**Aim:** Where a line holds the word "parts", copy that line.

**Data segment:**

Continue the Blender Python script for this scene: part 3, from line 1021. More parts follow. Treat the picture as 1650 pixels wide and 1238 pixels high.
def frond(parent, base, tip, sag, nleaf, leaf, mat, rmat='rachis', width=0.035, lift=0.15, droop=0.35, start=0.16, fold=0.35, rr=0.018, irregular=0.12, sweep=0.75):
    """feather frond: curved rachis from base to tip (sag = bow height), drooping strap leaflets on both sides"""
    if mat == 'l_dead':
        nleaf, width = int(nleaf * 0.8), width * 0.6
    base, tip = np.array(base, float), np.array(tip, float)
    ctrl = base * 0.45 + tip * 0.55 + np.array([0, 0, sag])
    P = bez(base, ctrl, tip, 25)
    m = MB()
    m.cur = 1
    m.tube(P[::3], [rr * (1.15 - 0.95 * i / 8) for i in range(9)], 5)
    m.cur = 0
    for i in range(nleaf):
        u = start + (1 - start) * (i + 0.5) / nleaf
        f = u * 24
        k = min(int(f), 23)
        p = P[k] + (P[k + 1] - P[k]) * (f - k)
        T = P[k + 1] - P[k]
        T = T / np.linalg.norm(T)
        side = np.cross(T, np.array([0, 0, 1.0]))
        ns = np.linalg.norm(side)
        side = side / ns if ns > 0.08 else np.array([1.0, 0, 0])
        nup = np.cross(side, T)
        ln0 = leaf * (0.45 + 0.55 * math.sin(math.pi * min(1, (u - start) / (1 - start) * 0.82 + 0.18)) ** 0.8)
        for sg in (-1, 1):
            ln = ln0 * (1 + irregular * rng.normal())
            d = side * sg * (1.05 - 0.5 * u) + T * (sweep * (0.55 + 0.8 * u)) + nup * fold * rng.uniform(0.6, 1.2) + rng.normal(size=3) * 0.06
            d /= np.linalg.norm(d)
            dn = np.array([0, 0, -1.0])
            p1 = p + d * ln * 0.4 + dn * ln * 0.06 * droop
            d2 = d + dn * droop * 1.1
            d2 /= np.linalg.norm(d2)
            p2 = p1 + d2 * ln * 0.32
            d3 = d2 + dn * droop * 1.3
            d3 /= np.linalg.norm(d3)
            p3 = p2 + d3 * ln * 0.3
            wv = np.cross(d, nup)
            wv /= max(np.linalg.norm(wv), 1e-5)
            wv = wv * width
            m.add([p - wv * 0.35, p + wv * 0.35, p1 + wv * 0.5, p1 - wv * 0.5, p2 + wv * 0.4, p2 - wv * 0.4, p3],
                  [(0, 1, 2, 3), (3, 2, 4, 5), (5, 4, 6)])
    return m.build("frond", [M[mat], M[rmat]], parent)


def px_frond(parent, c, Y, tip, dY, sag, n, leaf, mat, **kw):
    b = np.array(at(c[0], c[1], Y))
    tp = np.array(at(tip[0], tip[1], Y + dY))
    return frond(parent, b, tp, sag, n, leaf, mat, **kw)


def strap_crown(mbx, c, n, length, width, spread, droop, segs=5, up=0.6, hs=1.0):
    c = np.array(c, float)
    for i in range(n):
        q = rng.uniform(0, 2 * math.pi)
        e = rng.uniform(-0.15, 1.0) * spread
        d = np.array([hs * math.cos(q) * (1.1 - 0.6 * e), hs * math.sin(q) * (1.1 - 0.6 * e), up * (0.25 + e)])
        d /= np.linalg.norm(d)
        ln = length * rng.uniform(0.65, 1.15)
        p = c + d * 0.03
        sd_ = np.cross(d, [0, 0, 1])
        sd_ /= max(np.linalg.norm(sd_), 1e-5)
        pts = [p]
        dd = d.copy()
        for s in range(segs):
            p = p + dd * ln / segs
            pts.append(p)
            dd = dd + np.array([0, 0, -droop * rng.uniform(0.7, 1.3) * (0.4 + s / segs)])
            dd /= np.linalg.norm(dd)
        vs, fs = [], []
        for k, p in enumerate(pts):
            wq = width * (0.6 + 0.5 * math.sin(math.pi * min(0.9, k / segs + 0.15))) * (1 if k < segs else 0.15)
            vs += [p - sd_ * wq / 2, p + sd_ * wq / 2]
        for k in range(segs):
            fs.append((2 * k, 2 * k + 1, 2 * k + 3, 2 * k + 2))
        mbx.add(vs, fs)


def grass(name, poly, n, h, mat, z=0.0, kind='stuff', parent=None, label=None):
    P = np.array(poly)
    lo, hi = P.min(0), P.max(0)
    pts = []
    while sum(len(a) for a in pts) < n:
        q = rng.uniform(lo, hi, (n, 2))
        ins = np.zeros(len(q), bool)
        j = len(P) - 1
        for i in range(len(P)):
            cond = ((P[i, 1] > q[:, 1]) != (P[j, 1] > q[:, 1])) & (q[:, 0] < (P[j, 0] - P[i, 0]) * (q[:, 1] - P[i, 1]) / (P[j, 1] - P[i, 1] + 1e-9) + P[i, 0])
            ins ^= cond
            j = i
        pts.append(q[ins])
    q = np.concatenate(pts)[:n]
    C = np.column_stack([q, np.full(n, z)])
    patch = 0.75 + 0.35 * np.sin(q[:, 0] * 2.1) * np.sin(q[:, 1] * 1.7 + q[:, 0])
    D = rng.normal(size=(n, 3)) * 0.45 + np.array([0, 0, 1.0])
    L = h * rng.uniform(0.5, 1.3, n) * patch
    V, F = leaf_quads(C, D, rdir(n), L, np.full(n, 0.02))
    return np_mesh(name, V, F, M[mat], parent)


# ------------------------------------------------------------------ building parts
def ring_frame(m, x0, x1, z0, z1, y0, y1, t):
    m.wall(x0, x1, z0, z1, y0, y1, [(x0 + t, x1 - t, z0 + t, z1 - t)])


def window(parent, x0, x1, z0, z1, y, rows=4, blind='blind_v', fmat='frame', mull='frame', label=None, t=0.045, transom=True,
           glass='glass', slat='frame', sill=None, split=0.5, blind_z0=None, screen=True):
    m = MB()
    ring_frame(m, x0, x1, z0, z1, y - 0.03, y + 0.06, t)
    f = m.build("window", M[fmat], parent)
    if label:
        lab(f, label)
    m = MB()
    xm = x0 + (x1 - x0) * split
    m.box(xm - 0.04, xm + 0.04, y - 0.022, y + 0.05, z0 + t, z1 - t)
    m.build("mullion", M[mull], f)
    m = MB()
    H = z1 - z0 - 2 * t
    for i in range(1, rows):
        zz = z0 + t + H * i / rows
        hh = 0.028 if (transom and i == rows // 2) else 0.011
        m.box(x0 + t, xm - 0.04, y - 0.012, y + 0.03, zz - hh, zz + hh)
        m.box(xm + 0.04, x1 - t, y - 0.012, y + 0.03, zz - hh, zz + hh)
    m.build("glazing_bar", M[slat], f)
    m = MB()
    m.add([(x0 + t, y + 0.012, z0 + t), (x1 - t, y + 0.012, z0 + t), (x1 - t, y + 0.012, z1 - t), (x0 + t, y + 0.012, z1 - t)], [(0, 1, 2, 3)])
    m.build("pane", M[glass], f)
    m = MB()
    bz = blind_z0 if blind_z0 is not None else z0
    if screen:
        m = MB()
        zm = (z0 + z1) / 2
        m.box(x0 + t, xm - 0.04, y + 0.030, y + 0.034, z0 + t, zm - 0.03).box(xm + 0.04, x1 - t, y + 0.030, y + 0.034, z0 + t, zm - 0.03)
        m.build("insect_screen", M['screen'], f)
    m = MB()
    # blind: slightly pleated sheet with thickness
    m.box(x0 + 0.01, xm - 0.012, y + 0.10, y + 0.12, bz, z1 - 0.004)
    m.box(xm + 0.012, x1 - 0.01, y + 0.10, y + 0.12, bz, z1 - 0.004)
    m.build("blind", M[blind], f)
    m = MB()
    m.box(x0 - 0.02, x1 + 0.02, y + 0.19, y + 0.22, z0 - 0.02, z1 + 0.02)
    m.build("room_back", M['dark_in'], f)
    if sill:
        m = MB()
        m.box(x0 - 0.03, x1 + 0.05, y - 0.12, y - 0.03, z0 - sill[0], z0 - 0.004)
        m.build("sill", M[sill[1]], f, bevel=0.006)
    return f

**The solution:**
Continue the Blender Python script for this scene: part 3, from line 1021. More parts follow. Treat the picture as 1650 pixels wide and 1238 pixels high.
# ------------------------------------------------------------------ building parts